The noble Baroness, Lady Tyler, rightly references in the title of her debate the desire for a national network of banking hubs. Although they may not deliver the quality of service of local bank branches, they are better than nothing, which is what many small communities in Northern Ireland have, sadly, been left with. Just last month, the Province’s first-ever banking hub was opened in Kilkeel, County Down. Operated by a non-profit firm, Cash Access UK, it offers a Post Office counter service that allows customers of all major banks to carry out regular cash transactions. Five different local banks are rotating, with a different branch available each weekday, allowing customers to talk to their own bank in a dedicated meeting room. I understand that four more banking hubs are expected to open in Northern Ireland, in Comber, Warrenpoint, Portrush and Newcastle. This is welcome news, although it will still leave large parts of the Province without in-person banking facilities. To illustrate, until the hub opened at Kilkeel in December, customers seeking counter service had to travel around 40 minutes to Newry, Downpatrick or Castlewellan.

I warmly commend Cash Access UK, which is owned and funded by nine major high street banking providers, for opening these hubs in Northern Ireland. I hope that many more will follow. The company rightly acknowledges that up to 6 million adults across the UK still rely on cash in their everyday lives, and it has vowed to work with a growing number of communities to meet their cash and basic banking needs.

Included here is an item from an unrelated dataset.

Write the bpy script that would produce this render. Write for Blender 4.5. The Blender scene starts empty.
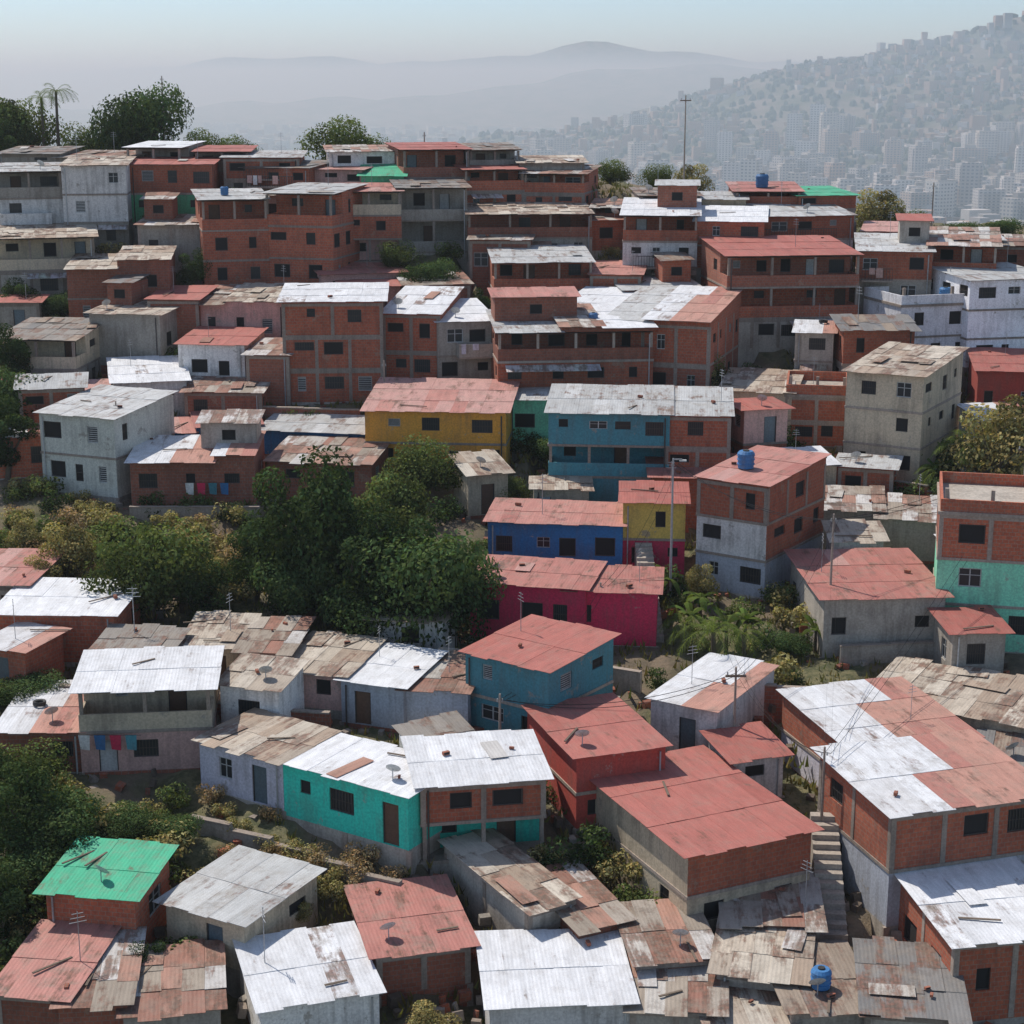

I ask the Minister to give an insight, in her closing remarks, into what His Majesty’s Government are doing to ensure that Cash Access UK is receiving the support it requires to provide high-quality banking services, and, more importantly, to ensure that it is able to significantly expand the number of hubs it operates. That particularly applies to Northern Ireland because, although having five banking hubs by the end of this year is incredibly welcome, there is clearly a need for many more if communities, especially rural ones, are not to be left behind.